The Redskins' 95-yard touchdown drive to close out the first half was the longest under head coach Mike Shanahan in Washington, coming at a fitting time during his return to Denver. The previous high was 92 yards, done twice (vs. Houston and Indianapolis).


The Washington Redskins return home next week for their Alumni Homecoming game against the San Diego Chargers at FedExField. This will be the fourth annual homecoming game, a tradition started by general manager Bruce Allen in 2010 as a way to honor the tradition of the team's now 81-year franchise. The NFL has adopted this tradition for all teams, but that tradition will carry out in its home with a recognition of the 25th anniversary of the team's Super Bowl 22 victory. The San Diego Chargers are playing well this season, currently ranked third in a strong AFC West at 4-3. The Redskins have played the AFC West well so far this season.

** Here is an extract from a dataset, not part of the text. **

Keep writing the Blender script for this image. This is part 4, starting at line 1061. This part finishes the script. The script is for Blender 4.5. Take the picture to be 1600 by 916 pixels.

One week after the Redskins played their best complete football game of the season, the Redskins played their best three quarters, followed by the single worst.

The Redskins out-played the Broncos in every facet of the game through three, confounding Peyton Manning and Co. on defense and taking advantage of opportunity on offense. The passing game never seemed to be in sync for the Redskins, as overthrows and miscommunications left points on the field, but the Redskins were in position to steal a win going into the final 15 minutes of the contest.

They just weren't able to put the game away.

This is a familiar storyline for the Broncos, who have still not lost in Denver since Week 3 of the 2012 season, taking advantage of one of the best home field advantages in the NFL.

The Redskins needed a perfect game today and that didn't happen. They will have to regroup and get ready for the San Diego Chargers, who are coming off their bye week this week.

The road gets no easier ahead, but at least it leads home from here.